Friday Night Lights Review

Friday Night Lights
Based on a real-life story and book, Friday Night Lights follows the dramatic 1988 season of high school American football team the Permian Panthers, led by noble-minded head coach Gary Gaines (Thornton). This is a season that will come to enfold all the hopes, brutal realities and personal tragedies of a hardscrabble town called Odessa, lost among the desiccated plains of Texas.

by Ian Nathan |
Published on
Release Date:

13 May 2005

Running Time:

117 minutes

Certificate:

12

Original Title:

Friday Night Lights

Stop right there. If you've read the premise for this vivid, compelling movie and have immediately switched off at the thought of another story about that incomprehensible, herky-jerky US sport, you should know different. Yes, this is a film about American football, but it is so much more. It is a stark survey of the hold sport has on life, with its tribal allure and power to devastate both supporter and player. Directed by sometime actor Peter Berg through the framework of an earthy coming-of-age saga, the grunt 'n' buckle trade-offs of 'football' have never felt so profound.

There has been some criticism of the deviation from factual detail to fit a more emotionally telling template, but it is a formula as passionately reproduced as any Rocky, Seabiscuit or Bull Durham. The wounded star player forced to confront the end of his playing career before it has even got going is as ragged a moment of honest pain as anything Mike Leigh could cook up on a London council estate. Country and Western crooner Tim McGraw shrinks his cowboy brio into a drunken brute of a former football hero facing up to the bitter realisation he has come to mean nothing more than history. Meanwhile his son, not half the player, has to bear the brunt of his hopelessness. "After football, it's just babies and memories," he glumly reports, father-to-son. A hell of a thing to lay on a 17-year-old.

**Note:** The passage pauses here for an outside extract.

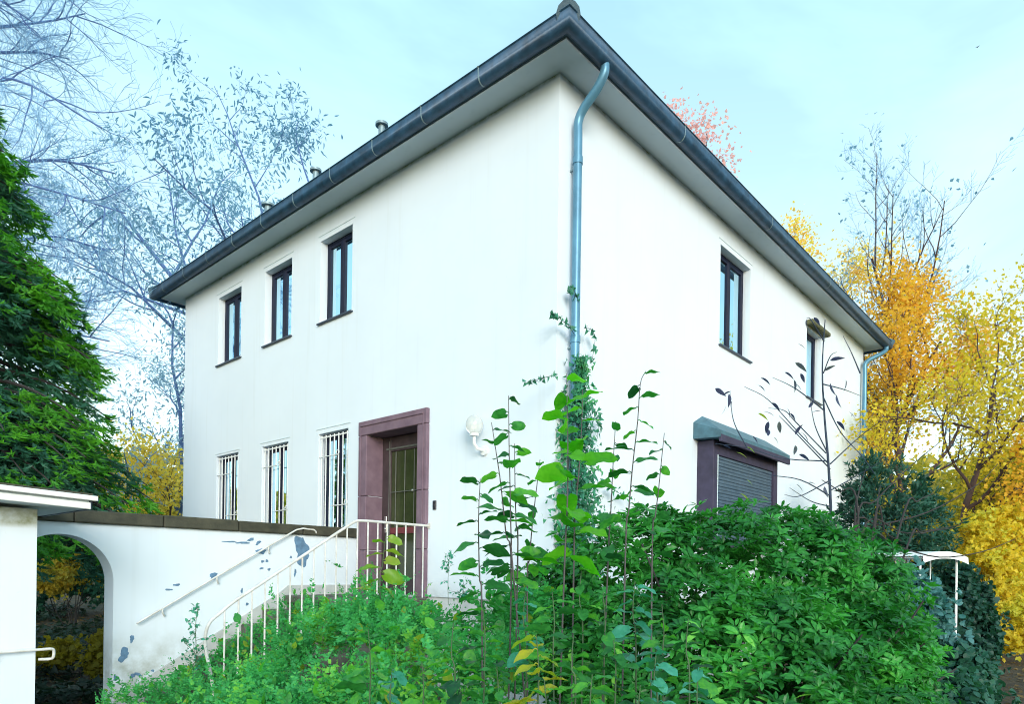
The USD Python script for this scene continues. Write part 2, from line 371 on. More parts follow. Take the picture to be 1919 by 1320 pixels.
leafmat('leaf_olive', [(0.0, (0.24, 0.22, 0.03)), (0.4, (0.46, 0.40, 0.03)), (0.8, (0.74, 0.58, 0.05)), (1.0, (0.52, 0.55, 0.08))], 0.6, 0.5, warm=(1.2, 1.15, 0.5))
leafmat('leaf_pink', [(0.0, (0.62, 0.42, 0.50)), (0.5, (0.80, 0.45, 0.40)), (1.0, (0.80, 0.60, 0.58))], 0.6, 0.45, warm=(1.2, 1.1, 1.0))
leafmat('leaf_blue', [(0.0, (0.12, 0.27, 0.40)), (0.6, (0.24, 0.42, 0.55)), (1.0, (0.50, 0.58, 0.62))], 0.6, 0.35, warm=(1.0, 1.1, 1.1))
leafmat('leaf_bluegreen', [(0.0, (0.05, 0.17, 0.16)), (0.6, (0.12, 0.30, 0.32)), (1.0, (0.24, 0.42, 0.46))], 0.5, 0.3, warm=(0.9, 1.2, 1.0))
leafmat('leaf_indigo', [(0.0, (0.025, 0.035, 0.08)), (0.7, (0.05, 0.06, 0.13)), (1.0, (0.10, 0.12, 0.12))], 0.5, 0.25, warm=(1, 1, 1))
leafmat('leaf_litter', [(0.0, (0.065, 0.046, 0.026)), (0.5, (0.169, 0.111, 0.039)), (0.85, (0.260, 0.195, 0.065)), (1.0, (0.468, 0.364, 0.091))], 0.7, 0.15)
leafmat('leaf_wood', [(0.0, (0.042, 0.077, 0.028)), (0.4, (0.126, 0.168, 0.028)), (0.75, (0.420, 0.336, 0.042)), (1.0, (0.700, 0.462, 0.056))], 0.6, 0.4)
# ------------------------------------------------------------------ ground
GZ = -1.25


def ground_z(x, y):
    x, y = np.asarray(x, float), np.asarray(y, float)
    p = np.stack([x * 0.35, y * 0.35, 0 * x], -1)
    z = GZ + 0.22 * (meshkit.fbm(p, 4, 3) - 0.5)
    far = np.clip((np.hypot(x - CAM[0], y - CAM[1]) - 14) / 40, 0, 1)
    z = z + far ** 1.3 * (0.5 + 1.1 * meshkit.fbm(p * 0.12, 3, 8)) * 1.6
    # level bed under and beside the house and the stairs
    near = np.clip(1 - np.maximum(np.maximum(-0.6 - x, x - 12.6), np.maximum(-0.6 - y, y - 10.4)) / 0.8, 0, 1)
    return z * (1 - near) + (GZ + 0.02) * near


gx = np.unique(np.concatenate([-np.geomspace(20, 600, 22)[::-1], np.linspace(-20, 30, 120), np.geomspace(30, 600, 22)]))
gy = np.unique(np.concatenate([-np.geomspace(15, 600, 22)[::-1], np.linspace(-15, 35, 120), np.geomspace(35, 600, 22)]))
XX, YY = np.meshgrid(gx, gy, indexing='ij')
gv = np.stack([XX, YY, ground_z(XX, YY)], -1).reshape(-1, 3)
ni, nj = XX.shape
gi, gj = np.meshgrid(np.arange(ni - 1), np.arange(nj - 1), indexing='ij')
gq = np.stack([gi * nj + gj, (gi + 1) * nj + gj, (gi + 1) * nj + gj + 1, gi * nj + gj + 1], -1).reshape(-1, 4)
solo('ground', (gv, gq), 'soil', kind='structure', smooth=True)

# ------------------------------------------------------------------ house
HX, HY_, EAVE = 11.95, 9.72, 5.87
house = thing('house', 'large white rendered two-storey house with dark hipped roof and barred windows', 'house')

# openings: (wall, u0, u1, z0, z1); wall L lies in x = 0 with u = y, wall R lies in y = 0 with u = x
LUP = [(7.31, 8.22, 4.20, 5.49), (5.57, 6.45, 4.20, 5.49), (3.87, 4.72, 4.19, 5.48)]
LLOW = [(7.34, 8.22, 0.86, 2.46), (5.61, 6.48, 0.86, 2.45), (3.91, 4.71, 0.86, 2.45)]
RUP = [(4.08, 5.23, 3.92, 5.47), (8.00, 8.86, 3.90, 5.28)]
DOOR = (2.28, 3.39, 0.0, 2.27)
SHUT = (3.55, 5.70, 0.85, 2.20)


def wb(w, u0, u1, n0, n1, z0, z1, c=0.0):
    """A box on a wall: u along the wall, n inwards from its outer face."""
    return box((n0, u0, z0), (n1, u1, z1), c) if w == 'L' else box((u0, n0, z0), (u1, n1, z1), c)


WT = 0.42
shell = box((0, 0, 0.0), (HX, HY_, EAVE)) - box((WT, WT, -0.5), (HX - WT, HY_ - WT, EAVE - 0.1))
for o in LUP + LLOW + [DOOR]:
    e = .012 if o is DOOR else 0
    shell -= wb('L', o[0] - e, o[1] + e, -0.1, WT + 0.1, o[2] - (0.1 if o is DOOR else 0), o[3] + e)
for o in RUP + [SHUT]:
    shell -= wb('R', o[0], o[1], -0.1, WT + 0.1, o[2], o[3])
part(house, 'wall', shell, 'house_plaster')
part(house, 'plinth', box((0.025, 0.025, -1.6), (HX - 0.025, HY_ - 0.025, -0.002)), 'plinth_grey')


def drape_mesh(w, u0, u1, n, z0, z1, amp=0.03, per=0.11):
    k = max(8, int((u1 - u0) / per * 8))
    u = np.linspace(u0, u1, k)
    nn = n + amp * np.sin((u - u0) / per * 2 * np.pi) * (0.6 + 0.4 * np.sin(u * 7))
    zz = np.array([z0, z1])
    pts = np.stack([np.repeat(u[:, None], 2, 1), np.repeat(nn[:, None], 2, 1), np.repeat(zz[None], k, 0)], -1)
    if w == 'L':
        pts = pts[..., [1, 0, 2]]
    v = pts.reshape(-1, 3)
    i = np.arange(k - 1)
    q = np.stack([2 * i, 2 * i + 2, 2 * i + 3, 2 * i + 1], 1)
    return v, q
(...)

Which is the whole point Berg and his cousin, original author H.G. 'Buzz' Bissinger, are making - in what sane world does a tender bunch of kids in the prime of their life have to carry an entire town's neuroses?

As the team coach, Thornton is the honest-to-God kinda guy who, ironically, sees through the devotional haze; winning isn't everything, it only feels like it. This should all ring very familiar. The all-consuming obsession of Odessa, down to radio phone-ins and car park confrontations, carries the same religious patter as rabid soccer support does here. They are the heartbeat of whole communities.

Berg is smart enough to find something suspicious in this and also the absurdity that Bissinger observed: the coin-toss to decide a tournamentÆs outcome, the real estate signs staked out on the coach's lawn after defeat, the inverse racism applied to influence referees ("zebras"). Such detail allows the film to breathe, keeping it aloft from the go-go sport-as-American-metaphor cliches too often hung on the game. The swaying emotion of the seesaw season carries a universal clarity. You want these boys to triumph. In fact, you will long for it. The action has the punching, rhythmic edits of genuine sports coverage, and in among the players' lives the handheld camerawork has the unblinking force of a documentary. Yet, Berg's delivery still possesses an essential movieness, and his film has a mythical reach, skies filled with the contrails of unattainable dreams. These are less the tones of the melodramatic sports milieu than the romantic Western, the young cowpoke's rite-of-passage transmuted from the chaparral to the stadium. And when you read the written coda of what happened to the real kids, it's a note of pure heartbreak. So stay for the closing credits, if for nothing else but to stifle your sobs.

The best sports movie for years, as it's not about sport at all. Forget fears of jingoistic grandstanding, this is an un-American all-American tale that deserves attention.